“Se deixe fluir”
Às vezes, o mais corajoso é apenas estar — sem pressa, sem luta, apenas presença
Talvez não seja preciso travar tantas batalhas todos os dias. Talvez haja dias em que a melhor escolha seja não escolher nada. Não debater, não opinar, não mudar estratégia. Apenas deitar, ouvir a vida passando como uma brisa leve e permitir-se estar.
Tenho pensado nisso enquanto a preguiça me visita. Não aquela preguiça pejorativa, mas uma espécie de suspensão. Preguiça de argumentar, de confrontar, de abrir mais uma frente de guerra. Preguiça de vestir armaduras.
Às vezes, simplesmente apagar a luz, fechar a porta e deixar o mundo gritar lá fora parece ser suficiente.
Mas, no fundo, não é disso que se trata. Porque não dá para se esconder do mundo todos os dias. Há contas para pagar, trabalhos para fazer, pessoas para encontrar. Esse “quarto escuro” talvez não exista fora de nós — ele precisa existir dentro.
É como estar no meio do trânsito e, ainda assim, encontrar uma fresta de silêncio. Como trabalhar sem se deixar levar pelas fofocas ou pelos atritos, apenas seguindo, respirando, deixando fluir.
Na Psicologia Humanista, Carl Rogers falava sobre a aceitação incondicional. Aceitar não é desistir. É reconhecer que, em certos momentos, nada precisa ser forçado.
Não há “dever-ser”, apenas a vida em movimento, pedindo menos controle e mais presença. Quando conseguimos apenas estar, sem exigências imediatas de mudança, criamos espaço para que algo dentro de nós se reorganize naturalmente.
Talvez seja por isso que o estoicismo me vem à mente.

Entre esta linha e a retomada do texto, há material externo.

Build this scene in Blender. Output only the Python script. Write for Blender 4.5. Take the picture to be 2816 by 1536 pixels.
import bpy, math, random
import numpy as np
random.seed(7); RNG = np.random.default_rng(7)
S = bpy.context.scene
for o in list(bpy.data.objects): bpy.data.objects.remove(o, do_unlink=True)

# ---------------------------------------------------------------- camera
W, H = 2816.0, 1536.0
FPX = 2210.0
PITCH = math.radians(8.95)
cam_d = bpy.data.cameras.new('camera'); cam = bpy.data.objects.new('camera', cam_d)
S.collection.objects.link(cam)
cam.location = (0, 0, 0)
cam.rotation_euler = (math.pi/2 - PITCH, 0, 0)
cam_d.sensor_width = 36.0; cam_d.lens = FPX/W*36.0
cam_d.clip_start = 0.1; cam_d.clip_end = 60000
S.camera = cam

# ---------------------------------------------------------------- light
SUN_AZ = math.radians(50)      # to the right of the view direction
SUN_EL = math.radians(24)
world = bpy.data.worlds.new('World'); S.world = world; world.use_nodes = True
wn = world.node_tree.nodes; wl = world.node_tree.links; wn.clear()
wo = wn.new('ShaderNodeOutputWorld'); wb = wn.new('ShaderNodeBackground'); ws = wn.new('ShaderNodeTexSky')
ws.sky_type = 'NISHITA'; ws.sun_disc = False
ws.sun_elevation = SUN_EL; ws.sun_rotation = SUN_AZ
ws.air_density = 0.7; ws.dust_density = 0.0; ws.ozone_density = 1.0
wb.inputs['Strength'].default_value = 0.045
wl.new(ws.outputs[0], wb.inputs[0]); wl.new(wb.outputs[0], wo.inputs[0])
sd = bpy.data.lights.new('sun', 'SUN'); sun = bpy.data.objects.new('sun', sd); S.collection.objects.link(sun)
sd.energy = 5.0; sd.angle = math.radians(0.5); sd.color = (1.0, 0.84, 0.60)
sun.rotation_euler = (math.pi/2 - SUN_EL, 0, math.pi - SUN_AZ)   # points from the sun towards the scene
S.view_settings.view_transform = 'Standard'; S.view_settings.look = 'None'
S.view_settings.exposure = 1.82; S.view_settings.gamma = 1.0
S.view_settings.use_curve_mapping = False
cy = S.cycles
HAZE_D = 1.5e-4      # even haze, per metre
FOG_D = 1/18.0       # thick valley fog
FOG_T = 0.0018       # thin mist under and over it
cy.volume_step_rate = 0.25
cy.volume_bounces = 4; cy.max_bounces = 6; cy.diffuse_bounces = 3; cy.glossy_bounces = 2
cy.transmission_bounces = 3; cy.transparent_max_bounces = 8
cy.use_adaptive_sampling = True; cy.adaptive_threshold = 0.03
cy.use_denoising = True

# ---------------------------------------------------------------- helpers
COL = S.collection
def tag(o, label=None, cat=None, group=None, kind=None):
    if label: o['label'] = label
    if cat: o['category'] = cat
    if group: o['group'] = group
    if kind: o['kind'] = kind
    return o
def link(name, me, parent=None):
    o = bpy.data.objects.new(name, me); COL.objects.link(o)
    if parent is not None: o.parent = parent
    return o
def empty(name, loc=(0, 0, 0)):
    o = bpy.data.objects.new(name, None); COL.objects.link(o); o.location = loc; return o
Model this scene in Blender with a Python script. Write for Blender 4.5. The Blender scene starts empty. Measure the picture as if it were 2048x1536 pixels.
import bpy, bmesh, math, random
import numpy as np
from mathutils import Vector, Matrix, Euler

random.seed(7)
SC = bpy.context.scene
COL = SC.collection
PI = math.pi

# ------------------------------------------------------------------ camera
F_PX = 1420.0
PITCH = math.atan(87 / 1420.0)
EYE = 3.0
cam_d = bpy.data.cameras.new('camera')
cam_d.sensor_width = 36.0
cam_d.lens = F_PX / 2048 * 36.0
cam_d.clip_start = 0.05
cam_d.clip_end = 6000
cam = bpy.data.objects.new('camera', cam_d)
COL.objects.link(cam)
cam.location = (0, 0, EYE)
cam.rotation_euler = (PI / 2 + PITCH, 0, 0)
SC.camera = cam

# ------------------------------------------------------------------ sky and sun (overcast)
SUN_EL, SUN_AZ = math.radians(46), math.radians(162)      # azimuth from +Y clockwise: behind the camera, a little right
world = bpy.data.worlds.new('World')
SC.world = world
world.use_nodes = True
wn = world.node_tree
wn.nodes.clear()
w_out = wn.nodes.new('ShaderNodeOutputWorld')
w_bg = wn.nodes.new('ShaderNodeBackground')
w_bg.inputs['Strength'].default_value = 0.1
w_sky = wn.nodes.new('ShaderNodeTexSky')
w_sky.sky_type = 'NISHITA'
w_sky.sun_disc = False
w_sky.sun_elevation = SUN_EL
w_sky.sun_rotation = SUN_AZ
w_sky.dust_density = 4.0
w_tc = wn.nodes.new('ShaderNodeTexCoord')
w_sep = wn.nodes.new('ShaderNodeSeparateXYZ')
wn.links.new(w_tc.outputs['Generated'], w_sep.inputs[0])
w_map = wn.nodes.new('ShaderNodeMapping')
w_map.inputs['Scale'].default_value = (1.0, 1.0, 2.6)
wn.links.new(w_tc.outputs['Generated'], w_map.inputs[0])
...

Marco Aurélio escreveu que “a felicidade da sua vida depende da qualidade dos seus pensamentos”. Os estoicos não esperavam que o mundo fosse calmo; eles aprendiam a cultivar a calma mesmo quando o mundo estava em guerra. Não é sobre fugir da cidade para uma cabana silenciosa, mas sobre manter um espaço interior que não se deixa arrastar por cada barulho externo.
É a habilidade de caminhar entre multidões sem carregar a urgência de reagir a tudo, de participar de conversas sem se perder nelas, de continuar respirando como quem observa o rio passar.
E não há nada de errado nisso. Não há nada de errado em se permitir não opinar, não discutir, não resolver. É apenas um jeito de se recolher para dentro, sem precisar fugir para longe.
Talvez seja como fechar os olhos no meio do barulho e, mesmo assim, encontrar um instante de calma só seu. Um silêncio portátil, que cabe dentro de qualquer rotina — no ônibus, na mesa de trabalho, entre uma tarefa e outra.
E quem sabe seja exatamente nesse intervalo de calma — não de fuga, mas de escolha — que a vida encontra um jeito de se valorizar sozinha. Porque, no fundo, não é o mundo que muda: somos nós que, entre uma reunião e outra, entre um café e um suspiro, aprendemos a nos recolher sem desaparecer.
Aprendemos a estar no meio de tudo e, ainda assim, deixar fluir. Talvez seja só isso. E, por algum motivo, parece suficiente.